Now, I’ve never watched another Star Trek show before this one, and I think the opening would have worked better for me were I familiar with Seven and Icheb’s relationship. Still, this is a striking opening that keeps pace with the bleak tone the series has been setting up; the optimistic days of Starfleet past are gone, given way to isolationism and chaos. If that weren’t clear from the opening, it crystalizes at episode’s end.
That said, most of this episode is actually a fun sci-fi romp — it just takes a dark turn later. The gang has reached Freecloud, where they’re looking for scientist Bruce Maddox, who can help Picard find Soji. He’s being held prisoner by a shady underworld type named Bjayzl, who hopes to sell him to the Tal Shiar. Picard and his crew have to go undercover on what basically amounts to space Vegas to get him back. Time for a caper!

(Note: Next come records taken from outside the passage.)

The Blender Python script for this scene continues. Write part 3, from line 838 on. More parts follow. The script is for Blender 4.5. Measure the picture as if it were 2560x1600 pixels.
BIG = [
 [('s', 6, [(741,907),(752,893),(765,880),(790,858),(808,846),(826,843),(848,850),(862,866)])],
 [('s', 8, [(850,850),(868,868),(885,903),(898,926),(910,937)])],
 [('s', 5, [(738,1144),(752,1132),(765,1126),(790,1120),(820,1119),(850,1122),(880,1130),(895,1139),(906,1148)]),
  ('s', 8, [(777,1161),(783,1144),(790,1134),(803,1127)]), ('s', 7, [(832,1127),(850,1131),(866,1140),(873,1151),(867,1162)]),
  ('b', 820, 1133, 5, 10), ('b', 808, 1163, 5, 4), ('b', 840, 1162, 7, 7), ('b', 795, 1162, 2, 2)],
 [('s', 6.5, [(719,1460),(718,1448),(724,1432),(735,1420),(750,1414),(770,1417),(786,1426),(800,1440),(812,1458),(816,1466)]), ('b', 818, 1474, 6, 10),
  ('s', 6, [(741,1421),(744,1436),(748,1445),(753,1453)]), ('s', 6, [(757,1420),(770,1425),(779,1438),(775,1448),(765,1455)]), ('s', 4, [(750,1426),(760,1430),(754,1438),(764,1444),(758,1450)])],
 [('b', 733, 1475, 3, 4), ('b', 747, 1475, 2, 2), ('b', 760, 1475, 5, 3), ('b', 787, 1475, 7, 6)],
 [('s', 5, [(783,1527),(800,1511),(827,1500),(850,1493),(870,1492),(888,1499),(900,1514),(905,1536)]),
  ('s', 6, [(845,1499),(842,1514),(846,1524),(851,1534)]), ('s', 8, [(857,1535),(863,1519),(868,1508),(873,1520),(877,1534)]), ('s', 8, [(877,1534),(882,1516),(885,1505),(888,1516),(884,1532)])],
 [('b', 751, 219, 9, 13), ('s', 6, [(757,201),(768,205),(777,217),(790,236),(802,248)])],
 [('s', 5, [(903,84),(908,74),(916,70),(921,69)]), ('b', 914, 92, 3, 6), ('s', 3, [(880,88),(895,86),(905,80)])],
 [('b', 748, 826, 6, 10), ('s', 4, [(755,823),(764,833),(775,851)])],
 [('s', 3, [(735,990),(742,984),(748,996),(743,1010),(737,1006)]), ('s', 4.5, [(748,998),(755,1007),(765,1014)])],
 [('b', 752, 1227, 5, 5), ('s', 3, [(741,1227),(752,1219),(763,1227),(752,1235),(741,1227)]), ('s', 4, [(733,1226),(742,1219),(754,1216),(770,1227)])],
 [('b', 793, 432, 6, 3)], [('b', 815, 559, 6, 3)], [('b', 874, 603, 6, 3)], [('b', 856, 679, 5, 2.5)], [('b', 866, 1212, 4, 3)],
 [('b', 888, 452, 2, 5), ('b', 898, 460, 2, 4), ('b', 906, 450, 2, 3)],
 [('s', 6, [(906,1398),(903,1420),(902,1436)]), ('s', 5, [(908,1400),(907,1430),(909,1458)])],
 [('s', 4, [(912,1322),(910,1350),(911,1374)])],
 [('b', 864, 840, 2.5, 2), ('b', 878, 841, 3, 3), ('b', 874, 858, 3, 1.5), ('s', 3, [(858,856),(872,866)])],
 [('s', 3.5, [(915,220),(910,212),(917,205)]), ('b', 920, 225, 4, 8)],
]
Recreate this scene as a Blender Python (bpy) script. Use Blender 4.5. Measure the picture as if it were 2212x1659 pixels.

And there is some fun to be had, starting with the wacky getups everyone wears as part of the infiltration. Picard even wears an eyepatch, with the exaggerated evil French accent to match. “I thought I looked…appropriately sinister.” Let it never be said that Stewart can’t ham it up.
In fact, the design of Freecloud in general is a lot of fun. It’s kind of Blade Runner meets The Fifth Element meets Atlantic City. I liked the spam holograms that popped up when the gang was approaching the planet, and the giant wireframe babies outside the building where Raffi reunites with her estranged son.
Oh yeah, that happens. Remember: Raffi was only tagging along with Picard because she had her own mission. Apparently being involved with Starfleet in the aftermath of the synthetic attack on Mars distracted Raffi from her parenting duties way back when, and her son — Gabriel Wong — has never forgiven her for it. Even now, he’s clearly still bearing a grudge, and doesn’t welcome her back into his good graces. It’s an affecting scene well played by all the actors involved. If Picard does indeed last for a long time, it’ll pay to set up Raffi’s family connections now.
Back in the A plot, Seven volunteers to help the gang get back Maddox by offering herself as a trade, since Bjayzl is known to chop up former Borg for parts to sell. The details of the exchange are, again, good fun, as is the twist: Seven really just wants revenge on Bjayzl for torturing Icheb years ago, and there’s a tense standoff slightly hampered by how easily the gang are able to get away. I mean, they talked about how good Bjayzl’s security was beforehand, but apparently there’s time to have a leisurely discussion about the ethics of revenge while all of her guards just stand there letting Seven throttle their boss?
Clearly, the show is more interested in saying something about revenge than writing an airtight plot, which is okay when the denouement is this surprising: after agreeing with Picard that killing Bjayzl in revenge won’t do any good, Seven returns to the ship and parts with the former Admiral under good terms, even giving him a way to contact her if he’s ever in need of a badass vigilante freedom fighter. And then she goes right back down to Bjayzl’s casino or whatever and explodes her but good. And then she easily shoots her way out.
Again, it’s a little, ‘Where’s the security in this joint?’ but the twist is genuinely shocking, and sets up some potentially rich philosophical conflicts in the future. Picard believes that the universe can be reordered, that there’s still room for decency and hope. But Seven is jaded, a state of mind inspired in part by Starfleet — the institution Picard believed in for years — stepping back and leaving the universe to its devices. Things do not tend toward order. They fall apart.
Bleak, I say. Bleak on bleak. It makes me wonder how the season will wrap up. What will win: hope or despair?
Another twist: once Maddox is back on the ship, Agnes — with whom he was once very close — kills him. “I wish I didn’t know what I know,” she cries. “I wish they hadn’t shown me.” Oh my god, what does she know? What did they show her?
I’m guessing it has to do with Soji, who probably wasn’t fingered as “the Destroyer” by that Romulan ex-Borg for nothing. Soji sits this episode out, by the way, which I was fine with; it gave our main cast of characters time to gel as a unit, although I’d like to see how they function without a special guest star like Seven in the mix. The dud was Elnor, who was introduced with a lot of fanfare but this week only gets a couple of lame, “I’m not good at pretending” jokes. He didn’t even get to use those sword skills.
Mainly, though, this was an enjoyable episode. Now that the story is properly underway, I bet I could really grow to like this crew.